細断型ロールベールでのトウモロコシサイレージ調整
これまでトウモロコシのサイレージ調製は、サイロなどの施設を利用して貯蔵するのが一般的でした。しかし、炎天下での人手による詰め込み・密封など一連の収獲作業が重労働であり、また天候に左右されて作業が中断されると品質が安定しません。さらに、人手の確保、高齢化などが問題となってきました。
こうした現状を解決する新技術として広く普及し始めたのが「細断型ロールベーラ」です。
細断型ロールベーラは、従来より少人数で収獲調製作業が可能となり、踏圧等の作業が不要なことから省力化され、品質にバラツキのない安定した製品ができます。
トレンチサイロへの詰め込み作業
細断型ロールベーラーによる梱包作業
 1.作業方法
①ワンマン作業
②伴走作業
③定置積み込み作業
ワンマン作業、伴走作業はノンストップであることから、高能率作業が期待できます。
 2.原料の水分含量及び切断長
調製時の水分含量は、70%前後で梱包すると排汁ロスが少なく、より高品質サイレージに調製できます。

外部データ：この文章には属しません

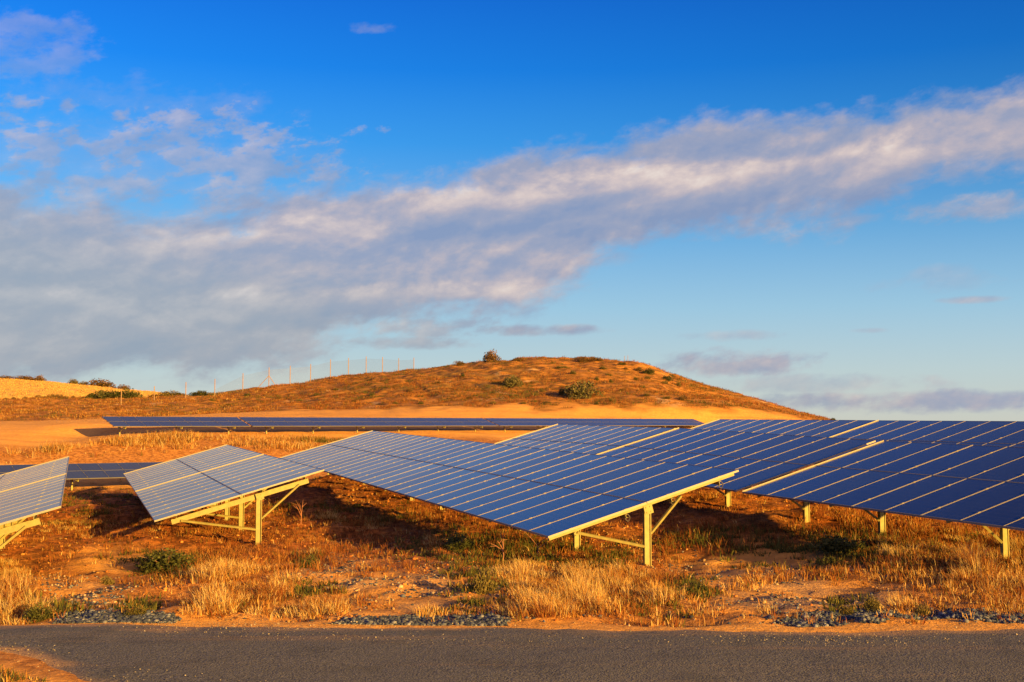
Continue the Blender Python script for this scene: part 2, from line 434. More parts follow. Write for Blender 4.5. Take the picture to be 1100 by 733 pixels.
_cache = {}
def module_meshes(w, L, far=False):
    k = (round(w, 3), round(L, 3))
    if k in _cache: return _cache[k]
    g = .005; fw = .008 if far else .0125
    x0, x1, y0, y1 = g, w - g, g, L - g
    me = bpy.data.meshes.new('glass_pane')
    a, b, c, d = x0 + fw, x1 - fw, y0 + (.012 if far else .017), y1 - (.012 if far else .017)
    v = [(a, c, 0), (b, c, 0), (b, d, 0), (a, d, 0), (a, c, -.02), (b, c, -.02), (b, d, -.02), (a, d, -.02)]
    me.from_pydata(v, [], [(0, 1, 2, 3), (7, 6, 5, 4), (0, 4, 5, 1), (1, 5, 6, 2), (2, 6, 7, 3), (3, 7, 4, 0)])
    uv = me.uv_layers.new(name='UVMap')
    for l in me.loops:
        q = me.vertices[l.vertex_index].co
        uv.data[l.index].uv = ((q.x - a) / (b - a), (q.y - c) / (d - c))
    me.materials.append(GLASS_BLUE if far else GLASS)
    mb = MB(); hi, lo = (.002 if far else .004), -.035
    for xa, xb in ((x0, x0 + fw), (x1 - fw, x1)):
        mb.box(((xa + xb) / 2, (y0 + y1) / 2, (hi + lo) / 2), ((xb - xa) / 2, 0, 0), (0, (y1 - y0) / 2, 0), (0, 0, (hi - lo) / 2))
    for ya, yb in ((y0, c), (d, y1)):
        mb.box(((x0 + x1) / 2, (ya + yb) / 2, (.004 + lo) / 2), ((x1 - x0) / 2 - fw, 0, 0), (0, (yb - ya) / 2, 0), (0, 0, (.004 - lo) / 2))
    # the small clamps that hold neighbouring frames down
    for fy in (.22, .78):
        mb.box((x0 + .004, y0 + (y1 - y0) * fy, hi + .004), (.018, 0, 0), (0, .03, 0), (0, 0, .003))
    _cache[k] = (me, mb.mesh('frame', DULL if far else ALU))
    return _cache[k]

def solar_table(label, origin, az, el, tilt, ncol, wid, slope, posts, qpost=.5, flip=False, slim=False, group=None, near_end=-1):
    """origin: low corner at column 0; columns run along r; posts: distances along r"""
    r, s, n = frame_of(az, el, tilt, flip)
    O = np.array(origin, float) + (0, 0, EYE)
    L = ncol * wid
    mid = O + r * L / 2 + s * slope * .5
    base = np.array([mid[0], mid[1], hz(mid[0], mid[1])])
    M = Matrix(((r[0], s[0], n[0], base[0]), (r[1], s[1], n[1], base[1]), (r[2], s[2], n[2], base[2]), (0, 0, 0, 1)))
    t = empty('solar_table', M); tag(t, label, 'solar array', group)
    B = np.array([r, s, n])
    def loc(p): return B @ (np.asarray(p, float) - base)
    o = loc(O)
    me, fr = module_meshes(wid, slope / 2, flip)
    for i in range(ncol):
        for j in (0, 1):
            a = link(bpy.data.objects.new('solar_module', me), t); a.location = o + np.array([i * wid, j * slope / 2, 0]); a.rotation_euler = (random.gauss(0, .0006), random.gauss(0, .0009), 0)
            b = link(bpy.data.objects.new('frame', fr), a)
    if not flip:                    # bright cover strip along the far end of the table
        m = MB(); m.box(o + np.array([L + .012, slope / 2, .0]), (.012, 0, 0), (0, slope / 2 - .01, 0), (0, 0, .024)); m.build('edge_strip', ALU, t)
    up = np.array([0, 0, 1.0]); upl = B @ up
    # purlins along the row
    for q in (.12, .38, .62, .88):
        m = MB(); c = o + np.array([L / 2 - (.05 if slim else 0), slope * q, -.05 if slim else 0])
        m.box(c + (0, 0, -.0725), (L / 2 - .02, 0, 0), (0, .004, 0), (0, 0, .0345))
        m.box(c + (0, .022, -.041), (L / 2 - .02, 0, 0), (0, .018, 0), (0, 0, .003))
        m.box(c + (0, .022, -.104), (L / 2 - .02, 0, 0), (0, .018, 0), (0, 0, .003))
        m.build('purlin', STEEL, t)
    k = slope / 4.33
    if slim:                        # looped cables hanging from the purlin ends
        for q in (.38, .62, .88):
            m = MB(); c = o + np.array([.03, slope * q + .05, -.17])
            m.tube([c + np.array([.01 * math.sin(a * 3), .045 * math.sin(a), .07 * math.cos(a)]) for a in np.linspace(0, 2 * math.pi, 13)], .010, 5)
            m.build('cable_loop', CABLE, t)
    sgn = near_end
    for d in posts:
        m = MB(); ra, rb = slope * (.09), slope * .90
        if slim:
            ra, rb = .02, slope - .12
            m.box(o + np.array([max(d - .15, .035), (ra + rb) / 2, -.060]), (.03, 0, 0), (0, (rb - ra) / 2, 0), (0, 0, .024)); m.build('rafter', STEEL, t)
        else:
            m.box(o + np.array([d, (ra + rb) / 2, -.175]), (.03, 0, 0), (0, (rb - ra) / 2, 0), (0, 0, .062)); m.build('rafter', STEEL, t)
        if slim: d = max(d - .10, .09)
        top = o + np.array([d, slope * qpost, -.10 if slim else -.15])
        tw = base + B.T @ top
        g = hz(tw[0], tw[1]) - .25
        H = tw[2] - g
        pw = .075 * max(.6, k)
        m = MB(); ctr = loc((tw[0], tw[1], (tw[2] + g) / 2)) + np.array([.05 * sgn, 0, 0])
        hh = upl * H / 2
        m.box(ctr + np.array([-.034, -pw * .28, 0]), (.004, 0, 0), (0, pw * .72, 0), hh)          # broad web facing the row end
        m.box(ctr + np.array([-.034, pw * .88, 0]), (.004, 0, 0), (0, pw * .12, 0), hh * .998)     # lip beside the open slot
        m.box(ctr + np.array([.034, 0, 0]), (.004, 0, 0), (0, pw, 0), hh * .996)
        for e in (-1, .40, 1):
            m.box(ctr + np.array([0, e * (pw - .004), 0]), (.0295, 0, 0), (0, .004, 0), hh * .994)
        m.build('post', STEEL, t)
        if not flip:
            m = MB(); m.box(top + np.array([.05 * sgn - .042 if sgn < 0 else .09, 0, -.05]), (.004, 0, 0), (0, pw * 1.25, 0), (0, 0, .09))
            for by in (-.6, .6):
                for bz in (-.1, 0.0): m.box(top + np.array([.05 * sgn - .052, by * pw, bz]), (.006, 0, 0), (0, .012, 0), (0, 0, .012))
            m.build('bracket', STEEL, t)
        vis = H - .25
        lowp = loc((tw[0], tw[1], g + .25 + vis * .34)) + np.array([.05 * sgn, -pw, 0])
        hip = loc((tw[0], tw[1], g + .25 + vis * .52)) + np.array([.05 * sgn, pw, 0])
        off = np.array([.055 * sgn, 0, 0])
        m = MB(); m.bar(o + np.array([d, slope * .14, -.12 if slim else -.2]) + off, lowp + off * .2, n, .045, .045); m.build('brace', STEEL, t)
        m = MB(); m.bar(o + np.array([d, slope * .68 if slim else slope * .84, -.12 if slim else -.2]) + off, hip + off * .2, n, .045, .045); m.build('brace', STEEL, t)
    # purlin end brackets on the end that faces the road
    return t

AZ, TILT, S = -.369393, .275646, 4.32669
def near_table(label, org, el, ncol, posts, q=.5, start=0, slim=True, group='solar tables of the near rows'):
    r, s, n = frame_of(AZ, el, TILT)
    return solar_table(label, np.array(org) + r * start, AZ, el, TILT, ncol, 1.0, S, posts, q, group=group, slim=slim)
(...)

切断長は、10~13mm程度にすると梱包密度が高まり、2段積みを容易にします。(貯蔵場所が制限される場合に有効)
切断長が長いと芯の部分の残飼が多くなります。
 3.作業時の注意点
①伴走作業の場合、細断された原料をホッパー内に吹き込む際に、左右いずれかに偏って堆積されると歪な円形状にロール成形される場合があります。
②ほ場内でロール成形する場合、泥濘化した場所では土壌が付着し、品質低下の要因となるので、注意が必要です。また、包装する場合、切り株を事前にトラクターのタイヤでつぶす等により、フィルムの損傷を軽減できます。
 4.導入にあたってのメリット
①貯蔵施設が不要となります。
②ワンマン作業の場合、刈り取りから梱包と包装作業の2人で作業が可能となります。なお、梱包後2時間以内に包装すれば、品質に大きな差はありません。
③1日単位の作業から作業スケジュールの調整が柔軟に対応できます。
④他の長大作物(スーダングラス、ソルガム)などの梱包にも汎用可能です。
 5.サイロ貯蔵に比較してのメリット
①1ロール単位の成形・保管から天候の急変にも対応できます。
②踏圧作業が不要で、完全密閉なので、品質のバラツキが少ないです。
③必要量だけの開封から、2次発酵の心配がなくなります。
④若干の品質の低下はありますが、1年以上の長期保存ができるので通年給与が可能となります。
 6.デメリット
①梱包用ネットおよび包装用フィルムの経費がかかります。
②ワンマン、伴走作業において収獲ロスが3~5%程度あります。
③定置作業の場合、トラクター等の機動力が多く必要になり、作業終了時のロール成形できない原料等でロス(コンクリート床面)となります。
 7.新たな利用方法
サイロ貯蔵した製品を梱包・包装して再貯蔵することにより腐敗防止ができます。応用として、濃厚飼料や牧草類を混ぜたTMRとし、保管することが考えられます。
なお、水分が多い材料を長期保管した場合、水分が降下し、排汁としてにじみ出ることがあります。これを防止するためには、上下の向きを適宜入れ替えるようにします。